How I Proclaim the Gospel

Each year the Ursuline Sisters commit themselves to ministry, the Youngstown Ursuline’s do this around the feast of St. Angela in January of each year.  The following is a reflection written about the importance of ministry as it is connected to Jesus’ teaching.

“Home,” the poet Robert Frost wrote “‘is where when you go there, they have to take you in.”  As Ursulines, we would say that our home is in the “heart of God.” When we live there, we are unconditionally embraced by love and acceptance.

However, God’s home is within each of us and among us. So there is ongoing communication between our home and God’s home; our heart and God’s heart.

 

I have always thought of ministry as a call from the heart of God, a call to share what I have received from God’s heart. For me, ministry is always, where God is asking me to create a “home,” a space where others can recognize and continue to be attracted to God.

However, I also firmly believe that ministry, is God’s work. God is asking for my heart to be so open, so transparent, like a clear pane of glass, that God’s light can shine through me and reflect God’s love.

So how then, do I, as a minister, proclaim this “Good News of God’s Love in Canfield Ohio in 2010 ?

I also believe that in the New Testament Jesus teaches us how to minister – we are asked to watch Jesus and imitate him:

1. Jesus was first and foremost a presence to others, so I need to be with “the other” as a presence, as a companion on the journey.

2. I find when others were with Jesus, they felt “at home.” So in ministry I need to be attentive to creating community so that others can also be “at home.”

3. Jesus nourished others, he taught the importance of being fed. So I am called to provide nourishment for others, in a vast variety of ways.

4. Any reading of the gospel uncovers the generosity of Jesus, always the abundance, whether in the story of the loaves and fishes, or the wedding feast at Cana. So I too am called to reflect this sense of abundance, always the more in ministry.

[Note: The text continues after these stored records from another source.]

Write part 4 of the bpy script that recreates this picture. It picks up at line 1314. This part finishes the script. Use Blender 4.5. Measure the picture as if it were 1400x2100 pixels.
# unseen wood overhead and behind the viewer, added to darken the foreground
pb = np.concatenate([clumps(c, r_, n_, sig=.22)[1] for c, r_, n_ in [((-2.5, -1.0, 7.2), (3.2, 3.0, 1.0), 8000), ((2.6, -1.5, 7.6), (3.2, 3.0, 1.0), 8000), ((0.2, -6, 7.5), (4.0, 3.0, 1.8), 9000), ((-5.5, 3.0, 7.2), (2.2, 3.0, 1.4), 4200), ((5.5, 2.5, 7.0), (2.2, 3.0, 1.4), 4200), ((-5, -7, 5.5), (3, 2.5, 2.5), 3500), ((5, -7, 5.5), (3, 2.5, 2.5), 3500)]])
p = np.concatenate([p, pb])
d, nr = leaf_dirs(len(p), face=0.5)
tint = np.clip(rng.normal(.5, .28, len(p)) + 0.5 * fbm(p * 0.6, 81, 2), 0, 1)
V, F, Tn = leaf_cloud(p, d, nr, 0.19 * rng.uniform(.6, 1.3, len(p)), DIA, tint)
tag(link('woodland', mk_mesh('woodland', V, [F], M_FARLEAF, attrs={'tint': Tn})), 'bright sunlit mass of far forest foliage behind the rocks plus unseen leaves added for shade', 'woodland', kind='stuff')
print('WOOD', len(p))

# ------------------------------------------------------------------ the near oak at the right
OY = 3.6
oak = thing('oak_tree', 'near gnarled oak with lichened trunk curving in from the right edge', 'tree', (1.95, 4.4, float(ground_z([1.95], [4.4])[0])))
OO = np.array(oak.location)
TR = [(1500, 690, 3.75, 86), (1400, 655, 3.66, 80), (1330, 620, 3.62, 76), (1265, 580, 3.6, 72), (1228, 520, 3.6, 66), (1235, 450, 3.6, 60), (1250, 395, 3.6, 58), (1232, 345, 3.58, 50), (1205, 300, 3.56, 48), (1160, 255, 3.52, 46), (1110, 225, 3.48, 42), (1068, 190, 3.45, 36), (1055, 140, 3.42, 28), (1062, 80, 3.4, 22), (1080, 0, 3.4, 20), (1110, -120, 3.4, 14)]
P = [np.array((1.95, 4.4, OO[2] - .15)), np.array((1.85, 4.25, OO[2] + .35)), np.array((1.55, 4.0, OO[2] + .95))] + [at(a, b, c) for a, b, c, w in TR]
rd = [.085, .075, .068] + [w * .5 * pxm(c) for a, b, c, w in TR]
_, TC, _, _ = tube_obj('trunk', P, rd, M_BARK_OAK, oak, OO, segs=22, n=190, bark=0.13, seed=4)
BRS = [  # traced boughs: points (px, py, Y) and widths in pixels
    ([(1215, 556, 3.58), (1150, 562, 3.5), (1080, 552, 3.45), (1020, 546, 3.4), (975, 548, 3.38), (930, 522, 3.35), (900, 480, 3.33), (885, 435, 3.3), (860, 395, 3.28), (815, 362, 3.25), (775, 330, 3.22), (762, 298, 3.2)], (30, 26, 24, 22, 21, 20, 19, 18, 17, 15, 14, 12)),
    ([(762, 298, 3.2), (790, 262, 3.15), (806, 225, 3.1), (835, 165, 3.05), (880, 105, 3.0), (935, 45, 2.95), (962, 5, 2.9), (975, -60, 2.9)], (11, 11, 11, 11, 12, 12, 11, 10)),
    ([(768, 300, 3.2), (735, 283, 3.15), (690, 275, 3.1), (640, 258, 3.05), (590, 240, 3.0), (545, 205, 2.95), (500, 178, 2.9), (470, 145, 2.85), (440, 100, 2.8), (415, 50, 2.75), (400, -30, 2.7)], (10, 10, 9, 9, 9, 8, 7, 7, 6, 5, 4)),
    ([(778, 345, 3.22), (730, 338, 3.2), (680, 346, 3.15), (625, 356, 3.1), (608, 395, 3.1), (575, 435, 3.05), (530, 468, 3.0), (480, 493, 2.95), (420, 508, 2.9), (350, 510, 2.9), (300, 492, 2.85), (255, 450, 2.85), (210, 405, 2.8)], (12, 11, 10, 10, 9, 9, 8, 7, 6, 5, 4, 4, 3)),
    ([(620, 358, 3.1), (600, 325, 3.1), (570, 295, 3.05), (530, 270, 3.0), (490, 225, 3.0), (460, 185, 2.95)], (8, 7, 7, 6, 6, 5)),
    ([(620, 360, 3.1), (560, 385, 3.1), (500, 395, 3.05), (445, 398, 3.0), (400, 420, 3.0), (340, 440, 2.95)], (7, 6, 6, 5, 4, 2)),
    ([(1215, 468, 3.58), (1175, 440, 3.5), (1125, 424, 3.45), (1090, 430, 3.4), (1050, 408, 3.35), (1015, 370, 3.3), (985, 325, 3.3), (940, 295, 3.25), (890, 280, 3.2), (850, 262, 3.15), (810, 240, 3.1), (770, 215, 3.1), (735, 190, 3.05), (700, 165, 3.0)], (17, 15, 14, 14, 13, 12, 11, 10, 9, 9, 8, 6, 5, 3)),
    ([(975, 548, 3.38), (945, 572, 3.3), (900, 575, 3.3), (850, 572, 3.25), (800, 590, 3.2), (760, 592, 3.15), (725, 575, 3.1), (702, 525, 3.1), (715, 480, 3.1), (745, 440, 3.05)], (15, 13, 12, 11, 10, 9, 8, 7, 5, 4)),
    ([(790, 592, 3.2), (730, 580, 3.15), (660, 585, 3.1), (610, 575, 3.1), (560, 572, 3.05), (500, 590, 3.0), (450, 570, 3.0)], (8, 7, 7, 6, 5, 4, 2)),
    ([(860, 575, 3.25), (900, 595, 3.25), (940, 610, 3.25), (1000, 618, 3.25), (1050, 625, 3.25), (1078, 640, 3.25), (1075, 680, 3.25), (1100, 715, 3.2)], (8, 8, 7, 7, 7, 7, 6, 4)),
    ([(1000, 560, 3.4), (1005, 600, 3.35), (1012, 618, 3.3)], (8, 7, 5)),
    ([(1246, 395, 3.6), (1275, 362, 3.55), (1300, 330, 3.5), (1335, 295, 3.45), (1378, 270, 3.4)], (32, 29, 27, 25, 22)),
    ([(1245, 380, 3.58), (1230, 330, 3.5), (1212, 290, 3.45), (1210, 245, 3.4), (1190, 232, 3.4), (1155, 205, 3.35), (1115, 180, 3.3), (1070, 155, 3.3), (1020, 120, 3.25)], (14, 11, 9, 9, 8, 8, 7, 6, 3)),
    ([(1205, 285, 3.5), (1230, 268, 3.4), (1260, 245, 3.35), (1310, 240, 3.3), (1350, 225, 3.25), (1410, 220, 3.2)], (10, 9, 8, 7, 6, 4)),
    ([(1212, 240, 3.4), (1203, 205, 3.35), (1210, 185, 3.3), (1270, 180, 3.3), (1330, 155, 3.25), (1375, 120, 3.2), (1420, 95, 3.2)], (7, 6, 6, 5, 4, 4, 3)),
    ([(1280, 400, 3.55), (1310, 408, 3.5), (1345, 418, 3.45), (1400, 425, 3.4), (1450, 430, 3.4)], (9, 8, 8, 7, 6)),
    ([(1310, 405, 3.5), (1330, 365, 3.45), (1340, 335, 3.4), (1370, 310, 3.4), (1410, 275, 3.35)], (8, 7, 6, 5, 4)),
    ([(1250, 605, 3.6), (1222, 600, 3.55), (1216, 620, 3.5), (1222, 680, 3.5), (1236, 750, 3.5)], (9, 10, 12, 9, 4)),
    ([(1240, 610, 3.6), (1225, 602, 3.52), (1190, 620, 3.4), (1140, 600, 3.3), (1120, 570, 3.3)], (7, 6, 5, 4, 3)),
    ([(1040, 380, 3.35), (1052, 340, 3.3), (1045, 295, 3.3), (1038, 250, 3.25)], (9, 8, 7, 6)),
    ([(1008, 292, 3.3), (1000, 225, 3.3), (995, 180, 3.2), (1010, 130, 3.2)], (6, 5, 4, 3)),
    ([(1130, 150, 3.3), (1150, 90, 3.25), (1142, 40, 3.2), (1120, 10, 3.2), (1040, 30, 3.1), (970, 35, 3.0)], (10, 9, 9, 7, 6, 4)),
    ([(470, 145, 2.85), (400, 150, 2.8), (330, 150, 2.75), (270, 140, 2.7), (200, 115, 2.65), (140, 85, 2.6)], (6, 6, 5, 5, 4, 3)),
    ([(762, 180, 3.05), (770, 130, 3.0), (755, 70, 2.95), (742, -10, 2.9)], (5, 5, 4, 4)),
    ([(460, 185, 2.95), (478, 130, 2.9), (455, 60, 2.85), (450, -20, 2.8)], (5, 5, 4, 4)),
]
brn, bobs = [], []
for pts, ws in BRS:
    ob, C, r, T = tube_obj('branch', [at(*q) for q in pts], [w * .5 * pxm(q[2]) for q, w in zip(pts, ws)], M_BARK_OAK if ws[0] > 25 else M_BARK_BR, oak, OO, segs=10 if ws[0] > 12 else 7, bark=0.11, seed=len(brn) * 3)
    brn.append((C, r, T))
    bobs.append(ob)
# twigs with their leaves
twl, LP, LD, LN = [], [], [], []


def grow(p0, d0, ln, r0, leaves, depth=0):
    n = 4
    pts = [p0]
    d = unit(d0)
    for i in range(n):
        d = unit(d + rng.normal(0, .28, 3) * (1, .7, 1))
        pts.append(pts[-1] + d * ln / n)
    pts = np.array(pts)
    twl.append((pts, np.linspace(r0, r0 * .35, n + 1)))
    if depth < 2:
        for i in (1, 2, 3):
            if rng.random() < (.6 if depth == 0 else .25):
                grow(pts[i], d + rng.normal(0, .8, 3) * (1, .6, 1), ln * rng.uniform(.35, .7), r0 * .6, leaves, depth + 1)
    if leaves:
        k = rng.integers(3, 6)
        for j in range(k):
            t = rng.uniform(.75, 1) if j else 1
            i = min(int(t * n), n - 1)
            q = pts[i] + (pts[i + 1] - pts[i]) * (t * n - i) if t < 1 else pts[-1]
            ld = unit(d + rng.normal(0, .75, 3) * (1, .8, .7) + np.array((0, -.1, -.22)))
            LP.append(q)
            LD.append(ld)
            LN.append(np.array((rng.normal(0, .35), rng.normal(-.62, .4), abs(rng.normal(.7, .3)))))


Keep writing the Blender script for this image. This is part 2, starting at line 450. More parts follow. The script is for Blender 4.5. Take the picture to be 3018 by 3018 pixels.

5. Finally, Jesus gave his life for the people; he gave of himself in Eucharist.  So I am called too, to empty myself, to give, and give some more, to go the extra mile and not count the cost.

Obviously, all of this is done in very human situations, in the simple here and now.

The poster that was created for the 400th anniversary of the Ursulines entitled “Angela: A Woman For All Times” hangs several places in the Motherhouse and is a reminder when I read the two lines of writing on it that it is always the wedding of contemplation and action – prayer and apostolic ministry that results in proclaiming the good news of God’s love in this contemporary church.

Another poet, this time an anonymous one, uses different images and metaphors to express how to proclaim the gospel. The poet writes:.

“The most visible creators I know of are those artists whose medium is life itself.They neither paint nor sculpt- their medium is being. Whatever their presence touches has increased life. They are the artists of being alive.”

We Ursulines know how to make others “feel at home” we are the “artists of being alive” and we have learned all this at the feet of the master.